(Bloomberg) -- Brookfield Asset Management and Thomas H. Lee Partners are among suitors considering making final bids for Rosen Group, an engineering firm specializing in testing oil and gas assets, people with knowledge of the matter said. 

Partners Group Holding AG and Goldman Sachs Group Inc.’s investment arm are also weighing offers for the business, which could be valued at as much as $4 billion in any deal, according to the people. Rosen Group’s owners have called for binding offers for the business in October, they said.

Private credit funds are weighing providing as much as €1.2 billion ($1.3 billion) to help finance a prospective buyout of Rosen, the people said, asking not to be identified discussing confidential information.

Deliberations are ongoing and there’s no certainty any of the suitors will decide to proceed with offers. The owners could also decide to retain the business if value expectations are not met, they said.

Representatives for Brookfield, Partners Group, Goldman Sachs and Thomas H Lee Partners declined to comment, while a spokesperson for Rosen couldn’t be reached for comment. 

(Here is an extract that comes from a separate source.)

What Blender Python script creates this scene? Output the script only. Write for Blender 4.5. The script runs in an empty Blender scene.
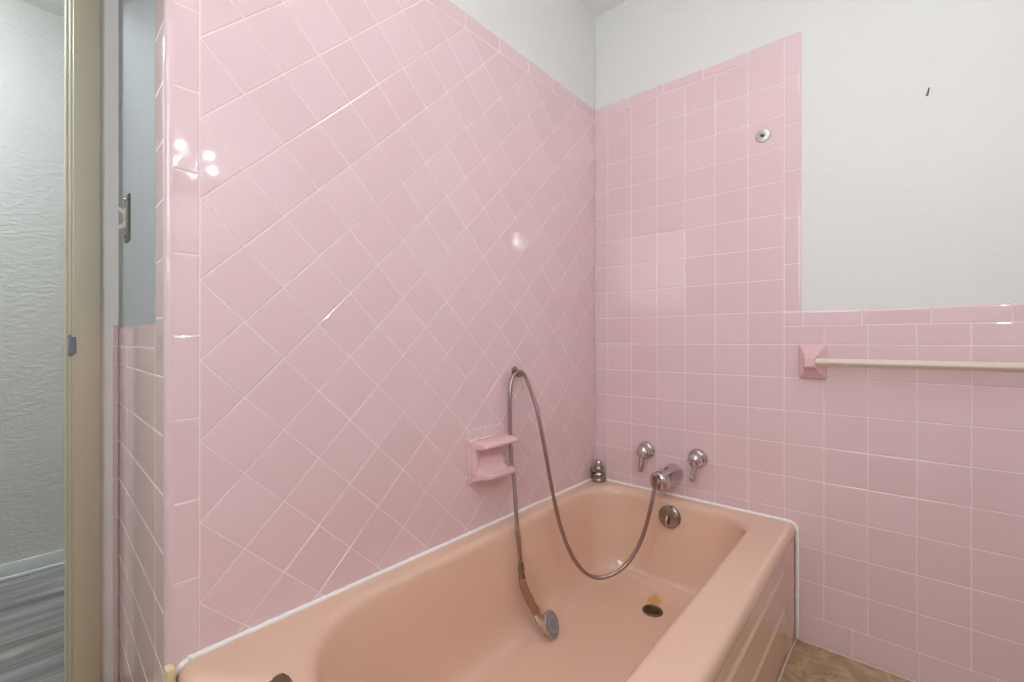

Founded in the early 1980s, Stans, Switzerland-based Rosen designs and manufactures devices for checking the integrity of oil and gas assets such as pipelines and storage tanks. The company has been working with Baird & Co. to gauge interest from possible suitors, Bloomberg News reported in June. Rosen has operations across Europe, the Americas and Asia Pacific, according to its website.

A sale of the company would add to about $324 million of deals in the industrials sector this year, data compiled by Bloomberg show. German metering company Techem GmbH is attracting takeover interest from investment firms including Blackstone Inc. and Macquarie Group Ltd., in a deal that could value the business at about €8 billion ($8.5 billion).